Najpierw mówił o dwóch osobach zastrzelonych, obecnie opowiada już o... 240 egzekucjach, w których sam miał brać udział. Jego słowa chętnie komentuje strona rosyjska, a białoruskie media spekulują nawet, że może odbyć się "proces" dotyczący rzekomego "ludobójstwa". Biorąc pod uwagę fakt, że Czeczko wszem i wobec opowiada o tym, że brał udział w strzelaniu do ludzi, może się okazać, że wymysł jego wyobraźni pogrąży... jego samego. Gdyby rzeczywiście doszło do takiej "rozprawy", jedynym skazanym mógłby być... właśnie sam Czeczko. I raczej, znając białoruskie standardy, nie byłaby to niska kara.
- Ten Czeczko to jakiś Rambo - komentuje z przekąsem opowieści byłego żołnierza poseł PiS Paweł Lisiecki.

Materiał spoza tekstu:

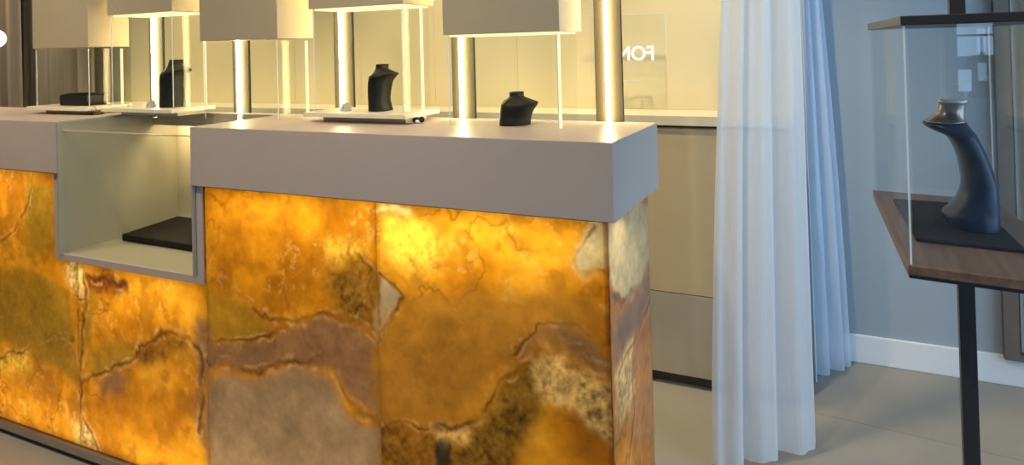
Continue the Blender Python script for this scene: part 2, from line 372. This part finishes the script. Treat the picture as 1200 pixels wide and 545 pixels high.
# ------------------------------------------------------------------ camera
cd = bpy.data.cameras.new('camera'); cam = bpy.data.objects.new('camera', cd); COL.objects.link(cam)
r, up, bk = Vector((.902748, .429414, -.025495)), Vector((.028049, .000382, .999606)), Vector((.429255, -.903108, -.0117))
mw = Matrix((r, up, bk)).transposed().to_4x4(); mw.translation = (.4201, -1.3375, 1.24); cam.matrix_world = mw
cd.sensor_width = 36; cd.lens = 813.2/1200*36; cd.shift_y = -(272.5-45.5)/1200; cd.clip_start = .02
S.camera = cam

# ------------------------------------------------------------------ room
XL, XR, YF, YB, YR, ZC, XP = -5.2, 2.6, -3.0, 1.40, 1.64, 2.7, .30
struct('floor', MB().box(XL-.1, XR+.1, YF-.1, YR+.3, -.1, 0), M['floor'])
struct('ceiling', MB().box(XL-.1, XR+.1, YF-.1, YR+.3, ZC, ZC+.1), M['ceil'])
struct('wall_back', MB().box(XL-.1, XP-.041, YB, YB+.12, 0, ZC), M['wall'])
struct('wall_left', MB().box(XL-.1, XL, YF, YB, 0, ZC), M['wall'])
struct('wall_divider', MB().box(XP-.04, XP, YB, YR+.15, 0, ZC), M['bluewall'])
struct('wall_back_right', MB().box(XP, XR, YR, YR+.12, 0, ZC), M['bluewall'])
struct('baseboard_back', MB().box(XP+.001, XR, YR-.014, YR-.0005, 0, .105, .003), M['white'])
# right wall: shop window openings
w = MB(); w.box(XR, XR+.12, YF, YR, 0, .25).box(XR, XR+.12, YF, YR, 2.45, ZC)
for y0, y1 in ((YF, -2.6), (-1.0, -.8), (1.2, YR)): w.box(XR, XR+.12, y0, y1, .25, 2.45)
struct('wall_right', w, M['bluewall'])
# front wall, behind the viewer, with a small glazed opening
w = MB(); w.box(XL, .09, YF-.12, YF, 0, ZC).box(.29, XR, YF-.12, YF, 0, ZC).box(.09, .29, YF-.12, YF, 0, .96).box(.09, .29, YF-.12, YF, 1.32, ZC)
struct('wall_front', w, M['bluewall'])
f = MB()
for (x0, x1, z0, z1) in ((.09, .135, .96, 1.32), (.275, .29, .96, 1.32), (.135, .275, .96, .985), (.135, .275, 1.295, 1.32), (.19, .275, .985, 1.15), (.135, .19, 1.085, 1.145), (.225, .235, 1.15, 1.235), (.135, .275, 1.235, 1.245)):
    f.box(x0, x1, YF-.06, YF-.03, z0, z1)
struct('window_1', f, M['jamb'])
f = MB()
for (a, b) in ((-2.6, -1.0), (-.8, 1.2)):
    m_ = (a+b)/2
    f.box(XR+.03, XR+.08, a, a+.04, .25, 2.45).box(XR+.03, XR+.08, b-.04, b, .25, 2.45).box(XR+.03, XR+.08, m_-.02, m_+.02, .25, 2.45)
    f.box(XR+.03, XR+.08, a, b, .25, .29).box(XR+.03, XR+.08, a, b, 2.41, 2.45)
struct('window_2', f, M['jamb'])
# fine vertical joints of the cream wall panels
for i, x in enumerate((-3.2, -2.55, -2.12, -1.7, -1.28, -.86, -.44)):
    struct('trim_%d' % (i+1), MB().box(x-.0025, x+.0025, YB-.003, YB-.0003, 1.0, ZC), M['wall'])

# ------------------------------------------------------------------ the counter
ZT, ZB, ZS = 1.0435, .883, .049
XA, XB_ = -1.795, -1.2          # the recess between the two blocks
XEND = -3.0
counter = thing('display_counter', 'long jewellery counter with mauve lacquered caps over backlit amber onyx panels', 'counter', (-.9, .2, 0))
K = Vector((-.9, .2, 0))
def cpart(name, mb, mat, **k): return mb.build(name, mat, counter, off=K, **k)
D = .372
o = cpart('top_cap', MB().box(XB_, 0, 0, D, ZB, ZT, .0015), M['cap'])
o = cpart('top_cap', MB().box(XEND, XA, 0, D, ZB, ZT, .0015), M['cap'])
cpart('rear_rail', MB().box(XA+.001, XB_-.001, .335, .372, ZT-.03, ZT, .001).box(XA+.005, XB_-.005, .335, .339, ZT-.046, ZT-.0302), M['cap'])
cpart('skirting', MB().box(XEND, -.018, .012, D-.03, .018, ZS-.006, .002), M['steel'])
cpart('foot', MB().box(XEND, -.03, .024, D-.04, 0, .018), M['dark'])
pn = [(-2.30, -1.7300), (-1.7265, -1.1740), (-1.1705, -.6000), (-.5965, -.0235)]
ZP = ZB-.006
for i, (a, b) in enumerate(pn):
    hole = (-1.828, -1.1765, .607) if i < 2 else None
    slab('stone_panel', a+K.x*0, b, ZS, ZP, POLY, VEIN, counter, lambda u, z, d: (u-K.x, .02+d-K.y, z), .012, hole, seed=i*20)
slab('stone_panel', -2.985, -2.3035, ZS, ZP, [], [], counter, lambda u, z, d: (u-K.x, .02+d-K.y, z), .012, None, seed=90, step=.01)
sp = slab('stone_panel', .023, D-.03, ZS, ZP, SPOLY, SVEIN, counter, lambda u, z, d: (-.0215-d-K.x, u-K.y, z), .012, None, seed=120)
sp['label'] = 'narrow end panel, paler and less lit'
cpart('shadow_trim', MB().box(XEND, XA-.034, .0195, .032, ZP+.0005, ZB-.0003), M['dark'])
cpart('shadow_trim', MB().box(XB_+.026, -.0235, .0195, .032, ZP+.0005, ZB-.0003), M['dark'])
# white light box inside
c = MB()
c.box(XEND, -.05, D-.05, D-.04, ZS, .605).box(XEND, -1.835, D-.05, D-.04, .605, ZB-.002).box(-1.168, -.05, D-.05, D-.04, .605, ZB-.002).box(XEND, -.036, .034, D-.05, ZS-.002, ZS+.004)
c.box(XEND, -1.835, .034, D-.05, ZB-.006, ZB-.001).box(-1.168, -.036, .034, D-.05, ZB-.006, ZB-.001)
c.box(XEND+.002, XEND+.014, .034, D-.05, ZS+.0, ZB-.002)
cpart('light_box', c, M['carcass'])
# recess: side walls, floor, back, glass
DR = .445
cpart('recess_side', MB().box(-1.826, XA, .018, DR, .632, ZB-.001).box(-1.826, XA, D+.001, DR, ZB-.001, ZT-.004).box(XA, XA+.004, .004, DR, .632, ZT-.004), M['liner'])
cpart('recess_side', MB().box(XB_+.0, -1.177, .018, DR, .632, ZB-.001).box(XB_-.004, XB_, .004, DR, .632, ZT-.004), M['liner'])
cpart('recess_frame', MB().box(-1.826, -1.8085, .012, .0178, .632, ZB-.0015).box(-1.1945, -1.177, .012, .0178, .632, ZB-.0015).box(-1.826, -1.177, .012, .0178, .612, .632), M['cap'])
cpart('recess_floor', MB().box(-1.826, -1.177, .0182, DR, .612, .632, .001), M['liner'])
cpart('recess_back', MB().box(XA+.005, XB_-.005, DR-.012, DR, .633, ZT-.033), M['worktop'])
cpart('front_glass', MB().box(XA+.005, XB_-.005, .020, .026, .6335, 1.012), M['glass'])
cpart('glass_rail', MB().box(XA+.005, XB_-.005, .018, .030, 1.0125, 1.0155), M['shaded_panel'])
cpart('glass_top', MB().box(XA+.005, XB_-.005, .020, .334, 1.0345, 1.0425), M['glass'])
cpart('light_strip', MB().box(XA+.05, XB_-.05, .345, .352, 1.006, 1.0128), M['fill_strip'])  # unseen strip added to brighten the recess back panel

o = MB().prism([(-1.745, .178), (-1.39, .172), (-1.45, .425), (-1.785, .425)], .6335, .655, .004).build('display_pad', M['black'], off=(-1.59, .3, .6335))
o.location = (-1.59, .3, .6335); tag(o, 'flat black velvet display pad lying in the glazed recess of the counter', 'display pad')

# lamps of the light box
def area(name, loc, sx, sy, power, col, d, spread=PI):
    l = bpy.data.lights.new(name, 'AREA'); l.shape = 'RECTANGLE'; l.size = sx; l.size_y = sy; l.energy = power; l.color = col; l.spread = spread
    o = bpy.data.objects.new(name, l); COL.objects.link(o); o.location = loc
    o.rotation_euler = Vector(d).to_track_quat('-Z', 'Y').to_euler(); return o
WARM = (1, .86, .62)
area('box_lamp_top_right', (-.60, .11, ZB-.012), 1.10, .02, LP['top'], WARM, (0, -.35, -1))
area('box_lamp_top_left', (-2.40, .11, ZB-.012), 1.10, .02, LP['top'], WARM, (0, -.35, -1))
area('box_lamp_recess', (-1.50, .11, .600), .60, .02, LP['mid'], WARM, (0, -.35, -1))
area('box_lamp_bottom_left', (-2.05, .11, ZS+.012), 1.75, .02, LP['bot'], WARM, (0, -.35, 1))
area('box_lamp_bottom_right', (-.60, .11, ZS+.012), 1.1, .02, LP['bot2'], WARM, (0, -.35, 1))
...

Ten Czeczko to jakiś Rambo.
— Paweł Lisiecki 🇵🇱👨👩👦👦 (@lisieckipawel) December 30, 2021
1. Twierdził, że przy nim strzałem w głowę zabito 2 osoby
2. Teraz twierdzi, że brał udział w egzekucji 240 osób
3. Jutro stwierdzi, że uciekając na Białoruś gołymi rękami zabił połowę swojego oddziału, a resztę ranił. https://t.co/Qz3GyXyG3d
Na razie Czeczko ma inne kłopoty, które czekają go, jeżeli wróci do Polski. Wydano za nim list gończy oraz postanowienie o tymczasowym aresztowaniu. Za dezercję grozi mu kara nawet do 10 lat więzienia.
Do tego Sąd Okręgowy w Olsztynie utrzymał w mocy wyrok wobec dezertera za znęcanie się nad matką. Żołnierza, który uciekł na Białoruś, skazano prawomocnie na 6 miesięcy ograniczenia wolności i roczny zakaz zbliżania się do matki. Sąd zobowiązał Czeczkę także do powstrzymywania się od nadużywania alkoholu.

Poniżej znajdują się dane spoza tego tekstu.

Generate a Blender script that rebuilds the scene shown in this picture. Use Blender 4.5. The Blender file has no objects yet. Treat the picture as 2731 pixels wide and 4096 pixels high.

- Nadmienię, że zgodnie z obowiązującymi przepisami Emil C., w związku z wydaniem wobec niego prawomocnego wyroku skazującego, zostanie teraz wezwany do wykonania kary ograniczenia wolności. Jeśli skazany nie zastosuje się do tego wezwania, Sąd będzie mógł zamienić mu tę karę na karę pozbawienia wolności. W sytuacji, gdy skazany nie stawi się do odbycia tej kary, Sąd może zastosować wobec niego tymczasowe aresztowanie i zarządzić wobec niego poszukiwania listem gończym
- wskazuje sędzia Olgierd Dąbrowski-Żegalski, rzecznik prasowy Sądu Okręgowego w Olsztynie.